Задерживаюсь у дома номер пять. Вернее, где он стоял. Под этим номером теперь банковский новострой. Здесь был двухэтажный и весьма крепкий домишко. Справа от ворот квартира и мастерская моего деда — сапожника-кустаря с вывеской в окне. В комнате с входом с улицы полки для обуви заказчиков, а во второй верстак у окна на улицу и в глубине, у печки-голландки железная кровать с шарами. Дед Павел добрый, седой и старый в роговых очках на кончике носа и гвоздями в желтых зубах. Был девятого января на Дворцовой площади. Вернулся с двумя дырками от пуль в шубе. Повезло. После блокады с ним стали случаться внезапные припадки. Вдруг замирает во время работы, сползает на пол с низкого табурета и начинает как-то мелко дергаться. Я пугаюсь и вопросительно гляжу на бабушку. Она качает головой. Мол, не надо трогать. Через некоторое время дрожь затихает, дед водружается на табуретку и озадаченно начинает вертеть головой.
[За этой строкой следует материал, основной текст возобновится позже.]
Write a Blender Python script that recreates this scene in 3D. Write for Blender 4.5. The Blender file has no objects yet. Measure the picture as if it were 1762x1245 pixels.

Подбираю с пола и подаю ему очки. Он что-то одобрительно, ласково бурчит и, как ни в чём ни бывало, хватается за молоток.
Бабушка рассказывала интересную историю из неведомой дореволюционной эпохи. Время от времени на аллее у дедушкиного дома появлялась неразлучная пара. Один из них известный всем Михаил Иванович Калинин, а другой некто Абрамов — будущий красный директор порохового завода на Ржевке. Сгинул, как и многие в тридцать седьмом. Михаил Иванович топтался на аллее, а Абрамов шел к деду просить в долг на то, чтобы залить пожар души. Денег не было, но дед был сговорчивый и помогал, чем мог. Давал на пропой пару готовых сапог. Друзья шли на Мальцевский рынок, продавали сапоги и пропивали деньги. Деньги с Абрамова можно было получить только через мирового судью. Потом, через некоторое время, сия негоция повторялась вновь и неоднократно.
До Литейного осталось буквально несколько шагов. Справа, на углу Литейного высится дом Толи Левина с большим гастрономом внизу. С его крыши видно гораздо дальше и больше чем с нашей. Из-за этого дома по четной стороне улицы неувязка с номерами. В непрерывном строю отсутствует дом номер четыре, что иногда озадачивает пришлых людей. Дело в том, что давным-давно, еще при царе все номера были на месте. Только вот угловой с номером два и следующий, с номером четыре были деревянные. В доме четыре была лавка торговли колониальными товарами купца Черепенникова. Купец разбогател, откупил угловой дом, снес оба и построил один каменный с большим магазином и квартирами для богатых. Так и не стало на улице дома номер четыре.
Ну, вот и дошел до Литейного. Делаю последний шаг и окончательно переношусь из мира близких сердцу щемящих воспоминаний в совсем другой, безжалостный, суетливый и безразличный мир нового века.
Иностранцы в Питере
Иностранец в Питере — это вам не какой-то там простой временный гость из неведомой страны. Иностранец в Питере — это не типичный посетитель музеев и вечный искатель, что бы такое сожрать экзотическое, оставшись при этом в живых. Не-ет, иностранец в Питере — это уникальное явление местной природы. Он как неотъемлемый элемент городской архитектуры, деталь городского ландшафта и украшение интерьера любого городского здания, которое он согласится почтить своим присутствием. Таких иностранцев-естествоиспытателей как в Питере нет больше нигде в мире. Чтобы понять это нужно знать, как и почему рождаются питерские иностранцы. Совершенно безразлично, где они появляются на свет, но мужают они только здесь, у нас и не без нашей, само собой, помощи и заботы. Мы лелеем их, пуще собственных родственников. Мы не даем им расслабляться и чувствовать себя обойденными отеческим вниманием. Мы почти, что одно целое с ними, хотя и расстаемся с конкретными представителями этого вида приматов совершенно без сожалений и душевных мук, зная, что место убывших сразу же займут прибывшие.
Питерские иностранцы рождаются в дальних странах в результате совокупления двух удивительных слухов, составляющих в результате гремучую смесь любопытства и страха. Один слух доходит до них как известие о небывалом культурном феномене в далекой варварской стране. Причем таинственная и непонятная суть варварства действует как катализатор на созревание особи потенциального питерского иностранца. Другой слух подбирается к месту слияния с первым с помощью зарубежной криминальной хроники бульварных газет, теленовостей из России и кинотриллеров про русскую мафию. В результате естественного и бурного развития непредсказуемых инстинктов, вызванных совокуплением слухов, свеженький питерский иностранец внезапно оказывается стоящим на Дворцовой набережной в группе себе подобных индивидов.